The air in the room feels different when you return from the front. It is heavier, thicker, and carries the scent of a reality most people only see through a screen. For the past weeks, I have been a ghost in my own life. Physically present, perhaps, but my mind has been navigating the narrow, jagged trenches of reserve duty while my heart tried to keep the pulse of a startup beating.
It is like playing Russian roulette with time and soul. One moment you are analyzing a business pivot, and the next, you are reminded that life itself is a fragile variable. I didn't come back the same. I am still in the process of "re-entry" – a quiet, often exhausting rehabilitation of the spirit.
Leading a company in this state is not a textbook exercise. It is a daily choice to stand tall when your knees feel heavy. It is about acknowledging that while the world moved forward, you were standing in the fire. But I have learned that the roar isn't always a loud noise – sometimes, it is the quiet determination to organize the chaos, one task at a time.
I am looking at my team, my family, and the families of my fallen friends. They are my "North Star." When the fog of war and the clutter of pending tasks cloud the vision, the responsibility toward them provides the friction needed to spark a new flame. We are relearning how to win. Not with a grand gesture, but through the grit of returning to ourselves.

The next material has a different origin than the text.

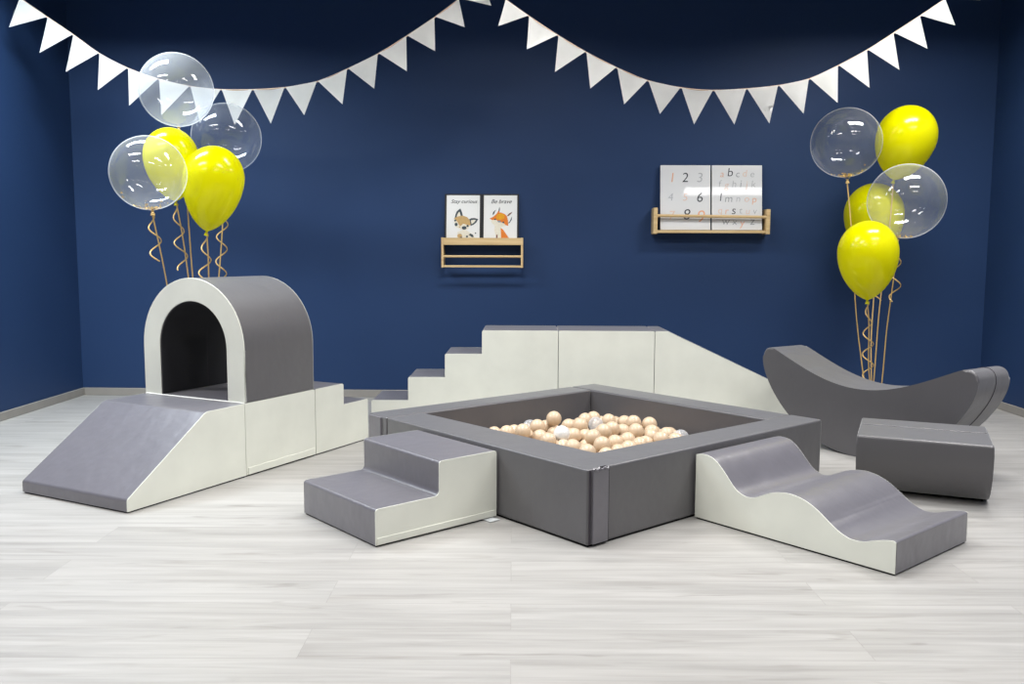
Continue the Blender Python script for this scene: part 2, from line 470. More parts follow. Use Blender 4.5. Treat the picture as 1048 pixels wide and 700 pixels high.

- Audit Your Energy, Not Just Your Time: Recognize when your "internal battery" is at 5%. On those days, focus only on high-impact, low-effort tasks.
- The Power of 'Micro-Wins': When the "to-do" list feels like a mountain, break it into pebbles. Completing three tiny tasks creates the dopamine needed for the fourth.
- Acknowledge the Heavy Weight: Don't pretend you aren't tired. Naming the exhaustion reduces its power over your decision-making.
- Leaning on Your Core: Trust your co-founders and partners. Transparency about your mental load builds a more resilient organizational culture.
- Sensory Grounding: When thoughts spiral, reconnect with the physical. The texture of your desk, the coldness of water – bring your mind back to the "here and now."
- Forgive the Gap: You weren't here, and things accumulated. Accept the backlog without the guilt. Guilt is a heavy luggage you don't need to carry.
- Mission-Driven Focus: Remind yourself why you started. When the "how" is difficult, the "why" becomes the fuel.
- Scheduled Silence: Dedicate 15 minutes a day to sit with the "noise" in your head without trying to fix it. Just observe it.
- Physical Movement: Even a ten-minute walk changes the "flow" of your internal state. It moves the stagnation out of the body.
- The "One Thing" Rule: Ask yourself: "What is the one thing that, if done today, makes everything else easier or unnecessary?" Do that first.